Articles of Confederation: Thomas Jefferson

    Articles of Confederation: Thomas Jefferson

      Like Dickinson and Franklin, Jefferson was one of the big talking heads in the room when the Continental Congress created the Articles of Confederation.

      A plantation owner and slave-owner, he was at the center of a debate between Southern and Northern states. Congress had determined that larger and wealthier states should have to pay more taxes than small ones—but should slaves count as part of a state's population or part of its wealth?

      Jefferson believed that since slaves were property, they should be counted like livestock, as an economic resource. (Yes. This insanely evil logic raced through the mind of one of our founding papas.)

      Debates over slavery and the distribution of powers between wealthy and small states would continue to put pressure on the young government of the United States, and contribute to the shift toward the Constitution.

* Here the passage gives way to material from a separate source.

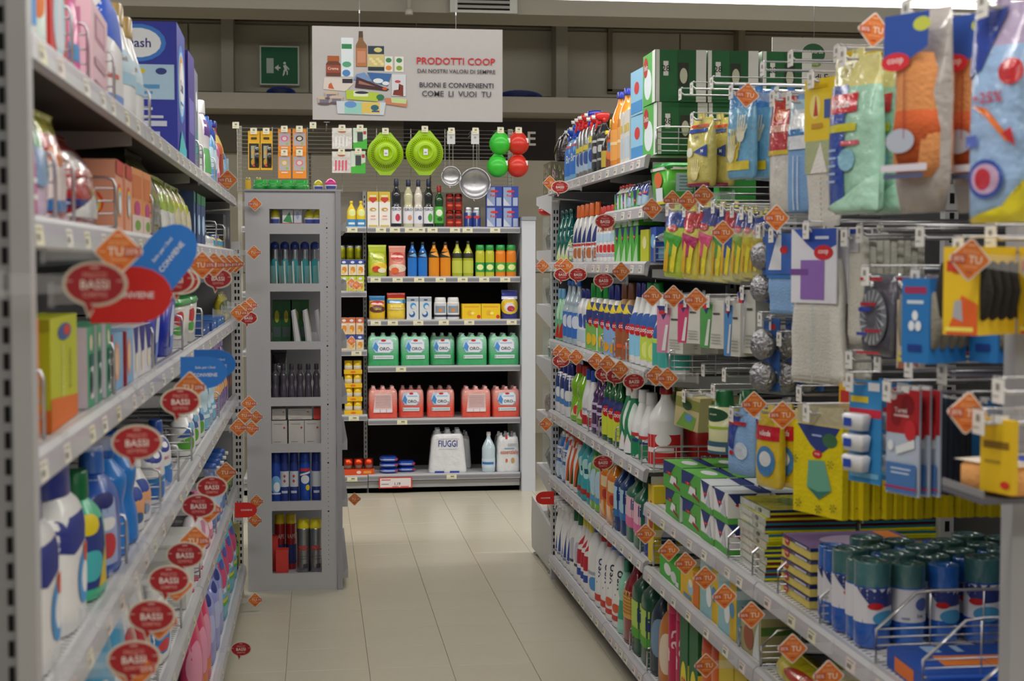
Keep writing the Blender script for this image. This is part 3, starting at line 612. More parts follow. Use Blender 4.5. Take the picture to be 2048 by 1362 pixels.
shelfrow('R', 'third cleaning shelf', 1.506, [
 (B('neck', '0c6a68', '0c4a48', desc='dark teal dishwashing bottle', bm='liquid', D=[('p', [(-.6, .05), (.5, .05), (.2, .45)], 'd8e890'), ('e', .1, .2, .3, .1, 'f0f0f0')]), 1106, 1133, 3, 418),
 (B('flask', 'f0f0f0', 'f07028', desc='white stain bottle with orange cap and blue print', capw=.02, D=[('p', [(-.5, .34), (.5, .34), (.2, .66)], '28387c'), ('r', -.6, .28, .6, .32, 'd83028'), ('e', 0, .16, .4, .09, 'c07040')]), 1141, 1186, 5, 404, dict(d=.06)),
 (B('flask', 'f4f4f4', 'd83028', desc='white bleach bottle with red cap and red print', capw=.018, D=[('r', -.7, .36, .7, .5, 'c0dcf0'), ('e', -.1, .24, .35, .07, 'd83028'), ('r', -.6, .1, .6, .15, 'b8b8c8'), ('p', [(-.3, .55), (.3, .55), (.1, .7)], 'c87848')]), 1186, 1226, 5, 408, dict(d=.06)),
 (K('4cb838', D=[('p', [(-.8, 1), (.4, 1), (-.2, .5)], '28307c'), ('p', [(-.6, 0), (.9, 0), (.7, .55), (.1, .35)], 'b8e0b0')]+COOP(-.2, .7), Dn=[('r', -1, .75, 1, 1, '28307c'), ('r', -.6, .1, .3, .5, 'd8f0d0'), ('r', .4, .1, .8, .4, 'd03030'), ('e', -.3, .68, .4, .1, 'c81820')], desc='green dishwasher tablet carton with blue corner', head=(.004, '4cb838')), 1228, 1276, 4, 494, dict(h=.125, stack=2, d=.08)),
 (K('c8cc28', D=[('e', 0, .6, .5, .2, 'e8e8a0')], Dn=[('e', 0, .7, .6, .12, '607020'), ('r', -.6, .2, .6, .4, 'f0f0c0')], desc='yellow-green dishwasher carton'), 1280, 1298, 1, 460, dict(d=.12)),
 (K('2050b8', D=[('e', 0, .6, .7, .2, '78b8f0')], Dn=[('e', -.5, .7, .45, .14, 'd0e8f8'), ('r', -.9, .1, 0, .4, '88c0f0'), ('r', .1, .1, .9, .3, '183888')], desc='blue dishwasher carton'), 1299, 1308, 1, 455, dict(d=.16, w=.11)),
])
shelfrow('R', 'fourth cleaning shelf', 1.146, [
 (B('duck', '70c898', 'lblue', desc='pale green cleaner bottle with red base label', bm='liquid', D=[('p', [(-.7, .05), (.8, .05), (.1, .35)], 'd03020'), ('e', 0, .6, .3, .2, 'b8e8c8')]), 1103, 1120, 2, 578),
 (B('neck', 'b8ccd8', '2060b8', desc='clear cleaner bottle with wide blue cap', bm='liquid', capw=.026, D=[('r', -.8, .1, .8, .5, '3878d0'), ('e', 0, .35, .5, .1, 'e0e8f8')]), 1120, 1148, 3, 562),
 (B('waist', 'f0f0f4', 'navy', desc='white bottle with navy cap and small blue label', D=[('e', 0, .45, .5, .12, '3858b0'), ('r', -.5, .1, .5, .3, 'c0d8e8')]), 1148, 1168, 2, 578),
 (B('flask', 'f4f4f4', '189038', desc='white floor cleaner bottle with green cap and yellow-blue label', D=[('r', -.9, .02, .9, .42, '78b858'), ('e', 0, .55, .85, .17, '28387c'), ('p', [(-.9, .6), (.2, .6), (-.5, .78)], 'f0d828'), ('e', -.2, .17, .3, .09, 'e8c020')]+COOP(.15, .42, 1.2)), 1168, 1202, 3, 568, dict(d=.07, capw=0) if False else dict(d=.07)),
 (B('flask', 'f4f4f4', 'navy', desc='white floor cleaner bottle with navy cap and blue label', D=[('r', -.9, .02, .9, .42, '88b0e0'), ('e', 0, .55, .85, .17, '28387c'), ('p', [(-.9, .6), (.2, .6), (-.5, .78)], 'f0d828'), ('e', -.2, .12, .3, .07, 'e8a020')]+COOP(.15, .42, 1.2)), 1202, 1226, 2, 570, dict(d=.07)),
 (B('flask', 'b08860', 'brown', desc='brown parquet cleaner bottle with blue label', D=[('r', -.9, .02, .9, .42, 'a05830'), ('e', 0, .55, .85, .17, '28387c'), ('p', [(-.9, .6), (.2, .6), (-.5, .78)], 'f0d828'), ('r', -.4, .15, .4, .2, 'e06030')]+COOP(.15, .42, 1.2)), 1226, 1252, 2, 566, dict(d=.075)),
 (B('duck', 'f4f4f4', 'navy', desc='white descaler bottle with navy cap and pale blue label', D=[('r', -.9, .1, .9, .36, '90d0f0'), ('e', 0, .5, .8, .13, '2458a8')]+COOP(-.2, .42, 1.2)), 1252, 1272, 2, 566, dict(d=.08)),
 (B('duck', 'f4f4f4', '189038', desc='white descaler bottle with green cap and lemon label', D=[('r', -.9, .08, .9, .36, 'c8e050'), ('e', .1, .2, .4, .1, 'e8f080'), ('e', 0, .5, .8, .13, '2458a8')]+COOP(-.2, .42, 1.2)), 1272, 1298, 2, 566, dict(d=.08)),
 (B('duck', 'f4f4f4', 'f0f0f0', desc='all-white spray bottle with teal label', D=[('r', -.9, .06, .9, .4, '40a8a0'), ('e', 0, .5, .7, .13, '28589c'), ('r', -.6, .36, .6, .42, 'b8e050')]), 1298, 1338, 3, 592, dict(d=.08, w=.10)),
])
shelfrow('R', 'fifth cleaning shelf', .811, [
 (B('big', 'f0f0f4', 'navy', desc='small white detergent bottle with navy cap and label', D=[('r', -.9, .5, .9, .75, '203878'), ('r', -.9, .2, .9, .5, '5088c8'), ('e', 0, .4, .5, .1, 'f0f0f0')]), 1103, 1134, 3, 728),
 (B('waist', '88c828', 'c02828', desc='lime green dish soap bottle with red cap', bm='liquid', D=[('p', [(-.4, .1), (.6, .1), (.3, .4)], 'e8f0c0'), ('e', .1, .2, .2, .08, 'e84040')]), 1134, 1160, 2, 732),
 (B('duck', 'f0f0f4', '2050b0', desc='white cleaner bottle with blue cap and red band', D=[('r', -.9, .06, .9, .22, 'b82028'), ('r', -.6, .3, .6, .34, 'a0a0b8')]), 1160, 1178, 2, 742),
 (B('neck', '48285c', '282030', desc='dark purple dish soap bottle', bm='liquid', D=[('r', -.8, .1, .8, .16, 'b8a0c8'), ('r', -.7, .35, .7, .4, 'c8b8d8'), ('r', -.7, .48, .6, .52, 'c8b8d8')]), 1178, 1199, 2, 752),
 (B('neck', '1c6030', 'd0d028', desc='green dish soap bottle with yellow-green label', bm='liquid', D=[('r', -.8, .08, .8, .5, 'd0dc38'), ('e', 0, .5, .75, .12, '202c6c')]+COOP(0, .42, 1.4)), 1199, 1233, 3, 748),
 (B('duck', '188858', 'f0f0f0', desc='green and white bathroom cleaner bottle', D=[('e', .2, .5, .4, .25, 'e8f4ec'), ('r', -.7, .15, .7, .2, 'c83030'), ('p', [(-.8, .02), (.3, .02), (-.2, .3)], 'f0f0f0')]), 1233, 1256, 2, 772, dict(d=.08)),
 (B('duck', 'f4f4f4', 'f0f0f0', desc='white bathroom cleaner bottle with green swoosh', D=[('p', [(-.9, .02), (.9, .02), (.5, .2), (-.6, .4)], '188858'), ('e', .3, .45, .4, .07, 'e8e8f0'), ('r', -.5, .33, .4, .38, 'd03038'), ('r', -.4, .25, .5, .29, '283878')]), 1256, 1284, 2, 786, dict(d=.09)),
 (B('round', 'f4f4f4', 'a81820', desc='big round white bottle with red cap and red label', D=[('r', -.9, .05, .9, .42, 'd02828'), ('e', .2, .36, .3, .08, 'f4f4f4'), ('r', -.5, .2, .6, .26, 'f4e8e8')], capw=.025), 1284, 1308, 1, 775, dict(d=.12, w=.12)),
])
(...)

      After the Constitution was drafted, Jefferson would represent the Democratic-Republican party as the nation's third President. He believed the government's powers should remain limited and envisioned a nation of small-time, independent farmers settling the lands to the West. (Source)

      A self-educated intellectual, passionate about individual rights, Jefferson was the voice of his generation—just call him the Bob Dylan of the 1770s. (You know: if Bob Dylan had been a slave-owner.)